Quitting catechism class

A paperbag full of journals laid on the chair beside her. A plate of kway teow laid in front of her.
Chopsticks in hand, she started to eat her lunch at past 1pm like a zombie. Lots of thoughts and questions playing in her mind.

I was late today for Catechism class because I had to accompany my sister to the airport before going to church. My usual class schedule was: first 45 minutes was the lesson, the next 1hr 15 minutes we hear mass together with the students, then the last 30 minutes was for sharing session and journal writing.
I missed the first part of class and was late for mass as well. During mass my mind was contemplating on so many things bothering me now and how I could take away these burden. Part of it was catechism class -- it was a commitment that I think I could not handle. I feel incompetent as a catechist, because I cannot handle the adoloscents, they are so much of a challenge. I could not handle the responsibility of teaching them how to be spiritual and respectful, it was just too much for me. Last year when I was assigned to the Primary 3 students, just as an assistant, I was already intimidated by the children. So just imagine the intimidation of handling these young adults, very agressive young people from a different culture. It is like begging for respect, survival of the fittest, and I don't know how to move, I am always cautious as there is cultural difference.
How can I share my reflections if I could not even express myself? How can I teach them to commit, when I myself couldn't? I want to proudly say I am a Catechist because I deserve it, not for the sake of trying to impress people. It is also such a big bother to me to see people pretending to be servants of God, it disturbs me how they could wear the holy robe, be part of the celebration and yet transform completely once they take off the robe. So there I was, praying to God and asking for His consent for me to quit Catechism class.
When I proceeded to the last part of class after mass, our head catechist approached me. I think my actions that I am losing interest in the class were too obvious and she had a good feeling I would be quitting. She straightforwardly ask me if I was having a hard time in class, and I told her honestly that I did have a hard time handling the secondary students. She also told me I should've not missed yesterday's seminar on classroom management and that it would've helped a lot. Anyway, in short she told me not to leave her as she cannot afford another Catechist quit. We started with 4 of us teachers, and today there was only the two of us. There were more than 50 students.
How could I say no to that? Although I know that she was asking me to stay not because I was a competent Catechist but because she has no choice, I gave her my assurance. I think it was God's answer, He didn't want me to quit, He wants me to face this challenge.

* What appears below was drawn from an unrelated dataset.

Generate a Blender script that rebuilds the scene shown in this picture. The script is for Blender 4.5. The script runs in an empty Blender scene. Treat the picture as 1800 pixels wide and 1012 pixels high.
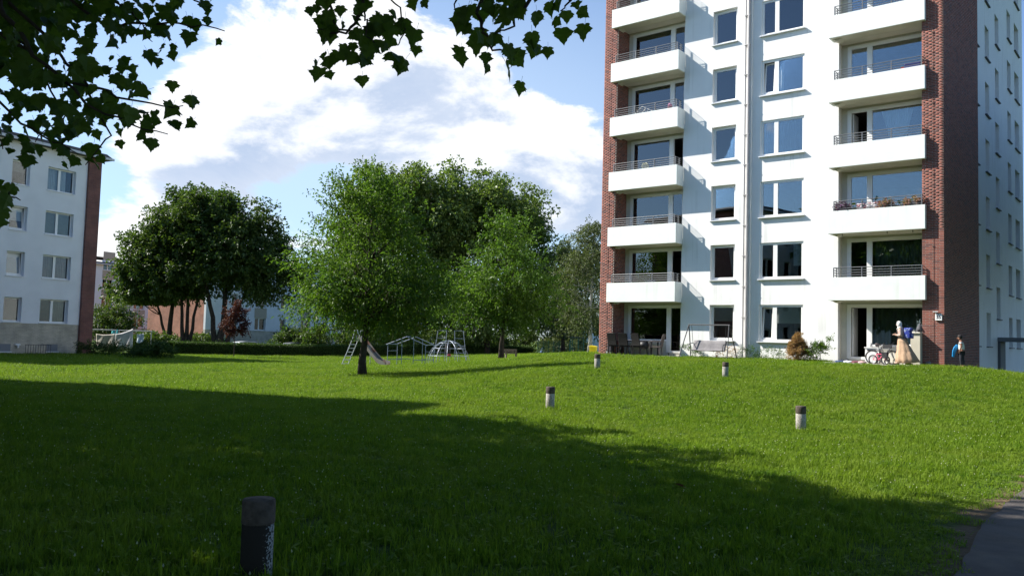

A paperbag full of journals now lies beside her bed. Starting tomorrow, she will read them. Although still with reservations, she will try to start the week with hope. She silently recites one of her favorite quotes,

"The Christian life is a series of beginnings..."


God bless tomorrow and the coming days.

3 comments:

Anonymous said...

yeah i think you should not,you are serving HIM and not the kibitzers...

well you can try using a water squirter gun for a change ;)

Coffee Fairy v1 said...

hmm, know any store that sells good water guns? hehehe. =P
thanks for the encouragement! God bless.